Potret Harmoni Kehidupan Keagamaan di Kabupaten Bojonegoro
Abstract
This study aims to investigate the reasons why violence and religious conflict occurred in Bojonegoro district do not lead to radical actions. Departing from the fundamental question, “why does violence and religious conflict not extend into radical actions even though the potential for religious radicalization exists and even explode into destructive social conflict?”, this study found that there are two main factors that make religious life among believers in Bojonegoro keep running in balance and harmonious way, namely cultural and structural factors. The most important cultural factor is the existence of cross-cutting affiliation where there are neutral social spaces that make people from different backgrounds meet without being troubled by their primordial identity. Meanwhile, structural factors that prevent radical action and religious conflict are the presence of the State as a neutral and decisive party; institutionalization of assurance of freedom of faith; and the activeness of the State in early prevention and conflict mediation. [ Studi ini bertujuan untuk melihat mengapa di wilayah Bojonegoro kekerasan dan konflik keagamaan nyaris tidak pernah meledak secara berarti. Berangkat dari pertanyaan mendasar, faktor-faktor apakah yang menyebabkan tidak terjadi proses radikalisasi keagamaan, sekalipun terdapat beberapa potensi konflik yang sebetulnya bisa meledak menjadi kekerasan atau konflik sosial yang destruktif, penelitian ini menemukan bahwa ada dua faktor penting yang mampu menjaga kehidupan keagamaan masyarakat Bojonegoro tetap seimbang, yaitu kultural dan struktural.
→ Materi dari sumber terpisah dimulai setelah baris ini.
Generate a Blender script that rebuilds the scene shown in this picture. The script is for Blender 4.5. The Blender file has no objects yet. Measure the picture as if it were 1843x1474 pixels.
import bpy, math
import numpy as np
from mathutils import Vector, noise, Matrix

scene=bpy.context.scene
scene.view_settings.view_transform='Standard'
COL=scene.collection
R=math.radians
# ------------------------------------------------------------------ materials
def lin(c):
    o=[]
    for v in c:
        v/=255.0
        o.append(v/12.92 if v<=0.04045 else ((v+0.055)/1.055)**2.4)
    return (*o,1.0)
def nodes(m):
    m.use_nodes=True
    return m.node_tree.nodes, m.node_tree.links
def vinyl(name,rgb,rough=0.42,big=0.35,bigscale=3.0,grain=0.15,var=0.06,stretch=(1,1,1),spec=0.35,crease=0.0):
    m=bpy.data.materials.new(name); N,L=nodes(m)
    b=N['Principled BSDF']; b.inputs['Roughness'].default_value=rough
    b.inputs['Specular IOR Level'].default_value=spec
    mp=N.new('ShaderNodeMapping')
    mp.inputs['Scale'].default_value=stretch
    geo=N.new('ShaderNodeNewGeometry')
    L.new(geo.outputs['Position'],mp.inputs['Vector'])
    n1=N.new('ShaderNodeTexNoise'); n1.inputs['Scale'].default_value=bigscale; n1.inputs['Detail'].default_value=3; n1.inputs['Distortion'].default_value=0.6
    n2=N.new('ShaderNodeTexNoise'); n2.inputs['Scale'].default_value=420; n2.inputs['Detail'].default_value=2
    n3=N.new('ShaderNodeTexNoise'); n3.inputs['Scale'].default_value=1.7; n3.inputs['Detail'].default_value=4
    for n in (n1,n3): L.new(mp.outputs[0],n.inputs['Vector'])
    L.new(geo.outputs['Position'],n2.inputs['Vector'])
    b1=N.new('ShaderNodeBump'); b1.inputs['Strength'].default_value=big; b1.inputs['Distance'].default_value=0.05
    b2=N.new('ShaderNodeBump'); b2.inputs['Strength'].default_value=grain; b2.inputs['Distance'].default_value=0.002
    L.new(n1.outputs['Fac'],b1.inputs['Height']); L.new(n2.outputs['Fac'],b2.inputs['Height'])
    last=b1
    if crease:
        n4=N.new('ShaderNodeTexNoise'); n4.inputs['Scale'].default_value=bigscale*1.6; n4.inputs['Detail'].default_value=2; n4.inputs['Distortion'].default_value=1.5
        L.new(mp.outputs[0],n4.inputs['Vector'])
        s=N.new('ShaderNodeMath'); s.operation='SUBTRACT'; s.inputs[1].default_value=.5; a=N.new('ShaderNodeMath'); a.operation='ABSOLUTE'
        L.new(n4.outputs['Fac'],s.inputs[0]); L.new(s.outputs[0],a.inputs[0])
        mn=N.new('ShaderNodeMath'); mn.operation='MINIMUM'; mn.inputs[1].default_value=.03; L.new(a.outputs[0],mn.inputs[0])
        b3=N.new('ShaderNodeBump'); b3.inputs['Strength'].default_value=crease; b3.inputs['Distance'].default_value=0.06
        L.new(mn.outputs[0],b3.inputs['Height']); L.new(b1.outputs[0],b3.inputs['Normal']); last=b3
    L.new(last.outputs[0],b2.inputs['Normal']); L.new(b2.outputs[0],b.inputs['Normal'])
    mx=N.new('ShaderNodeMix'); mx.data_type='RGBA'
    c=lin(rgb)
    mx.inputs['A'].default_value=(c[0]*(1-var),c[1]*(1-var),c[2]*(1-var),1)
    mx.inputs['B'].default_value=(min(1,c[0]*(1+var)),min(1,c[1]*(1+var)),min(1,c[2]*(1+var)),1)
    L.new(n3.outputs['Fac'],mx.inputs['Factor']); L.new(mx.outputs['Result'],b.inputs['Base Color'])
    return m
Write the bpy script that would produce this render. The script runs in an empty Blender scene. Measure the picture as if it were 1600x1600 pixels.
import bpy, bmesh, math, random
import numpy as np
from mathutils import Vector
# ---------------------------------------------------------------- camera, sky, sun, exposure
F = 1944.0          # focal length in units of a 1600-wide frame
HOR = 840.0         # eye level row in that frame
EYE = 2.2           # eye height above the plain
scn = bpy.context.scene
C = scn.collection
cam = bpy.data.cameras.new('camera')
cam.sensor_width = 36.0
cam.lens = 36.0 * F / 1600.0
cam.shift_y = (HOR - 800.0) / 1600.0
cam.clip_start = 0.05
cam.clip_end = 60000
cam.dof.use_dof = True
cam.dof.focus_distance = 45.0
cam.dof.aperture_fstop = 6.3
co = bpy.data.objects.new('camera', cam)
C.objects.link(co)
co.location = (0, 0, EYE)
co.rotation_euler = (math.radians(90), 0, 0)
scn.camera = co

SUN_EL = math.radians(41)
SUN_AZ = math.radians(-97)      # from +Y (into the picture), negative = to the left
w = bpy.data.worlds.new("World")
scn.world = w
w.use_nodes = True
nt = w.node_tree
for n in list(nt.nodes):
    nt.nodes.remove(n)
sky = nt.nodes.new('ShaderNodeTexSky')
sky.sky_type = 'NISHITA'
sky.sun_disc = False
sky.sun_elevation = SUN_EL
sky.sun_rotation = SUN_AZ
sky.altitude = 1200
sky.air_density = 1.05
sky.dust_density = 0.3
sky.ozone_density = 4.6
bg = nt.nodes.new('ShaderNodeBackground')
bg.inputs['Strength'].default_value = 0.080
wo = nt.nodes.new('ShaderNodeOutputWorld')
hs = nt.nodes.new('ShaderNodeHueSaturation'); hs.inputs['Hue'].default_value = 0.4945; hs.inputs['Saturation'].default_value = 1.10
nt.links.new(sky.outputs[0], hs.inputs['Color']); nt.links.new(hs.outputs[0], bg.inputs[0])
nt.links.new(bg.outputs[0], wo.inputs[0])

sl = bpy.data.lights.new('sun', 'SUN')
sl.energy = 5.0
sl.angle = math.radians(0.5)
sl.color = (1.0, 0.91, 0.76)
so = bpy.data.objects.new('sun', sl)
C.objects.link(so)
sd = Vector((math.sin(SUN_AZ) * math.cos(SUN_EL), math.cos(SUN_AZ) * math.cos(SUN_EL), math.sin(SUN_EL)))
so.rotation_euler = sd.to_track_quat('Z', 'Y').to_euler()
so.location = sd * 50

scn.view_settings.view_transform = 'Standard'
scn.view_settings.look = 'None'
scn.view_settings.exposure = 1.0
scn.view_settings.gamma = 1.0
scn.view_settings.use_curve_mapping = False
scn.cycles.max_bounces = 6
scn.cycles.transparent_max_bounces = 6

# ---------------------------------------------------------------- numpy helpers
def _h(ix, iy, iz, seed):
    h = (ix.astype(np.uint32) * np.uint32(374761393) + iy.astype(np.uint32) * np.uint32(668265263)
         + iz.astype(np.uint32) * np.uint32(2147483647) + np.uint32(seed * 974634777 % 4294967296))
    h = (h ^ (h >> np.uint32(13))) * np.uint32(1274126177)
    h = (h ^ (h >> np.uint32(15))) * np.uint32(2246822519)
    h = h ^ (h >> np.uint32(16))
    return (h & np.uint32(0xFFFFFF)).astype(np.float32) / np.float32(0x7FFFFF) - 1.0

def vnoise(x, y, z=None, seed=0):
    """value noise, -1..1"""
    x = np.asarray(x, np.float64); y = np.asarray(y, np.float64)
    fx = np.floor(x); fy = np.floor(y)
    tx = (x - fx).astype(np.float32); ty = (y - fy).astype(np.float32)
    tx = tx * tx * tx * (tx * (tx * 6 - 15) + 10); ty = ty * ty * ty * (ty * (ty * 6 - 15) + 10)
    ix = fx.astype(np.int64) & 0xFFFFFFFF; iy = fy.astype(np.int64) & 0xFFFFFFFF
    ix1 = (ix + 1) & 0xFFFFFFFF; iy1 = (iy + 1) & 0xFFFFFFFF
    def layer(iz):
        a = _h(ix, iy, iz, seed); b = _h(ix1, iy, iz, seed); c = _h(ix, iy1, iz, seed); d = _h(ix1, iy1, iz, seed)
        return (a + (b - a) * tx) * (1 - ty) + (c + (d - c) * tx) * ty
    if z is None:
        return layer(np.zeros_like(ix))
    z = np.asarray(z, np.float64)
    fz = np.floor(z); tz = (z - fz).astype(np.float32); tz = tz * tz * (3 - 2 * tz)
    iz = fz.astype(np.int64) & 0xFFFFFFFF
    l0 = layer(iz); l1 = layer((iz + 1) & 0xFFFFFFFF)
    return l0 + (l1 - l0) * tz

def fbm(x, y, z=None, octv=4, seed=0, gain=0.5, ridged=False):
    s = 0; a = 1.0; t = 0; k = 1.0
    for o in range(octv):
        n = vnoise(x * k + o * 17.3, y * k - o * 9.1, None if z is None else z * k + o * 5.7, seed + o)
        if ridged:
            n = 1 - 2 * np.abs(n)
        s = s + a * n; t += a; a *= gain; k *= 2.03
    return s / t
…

Faktor kultural terpenting adalah bekerjanya cross-cutting affiliation. Terdapat ruang-ruang sosial netral yang mempertemukan orang-orang dari latar belakang berbeda, tanpa dibebani oleh identitas-identitas primordial. Sementara, faktor struktural yang mencegah radikalisasi dan konflik keagamaan adalah hadirnya negara sebagai pihak yang netral dan tegas; institusionalisasi jaminan kebebasan berkeyakinan; dan keaktifan negara dalam melakukan pencegahan dini dan memediasi konflik.]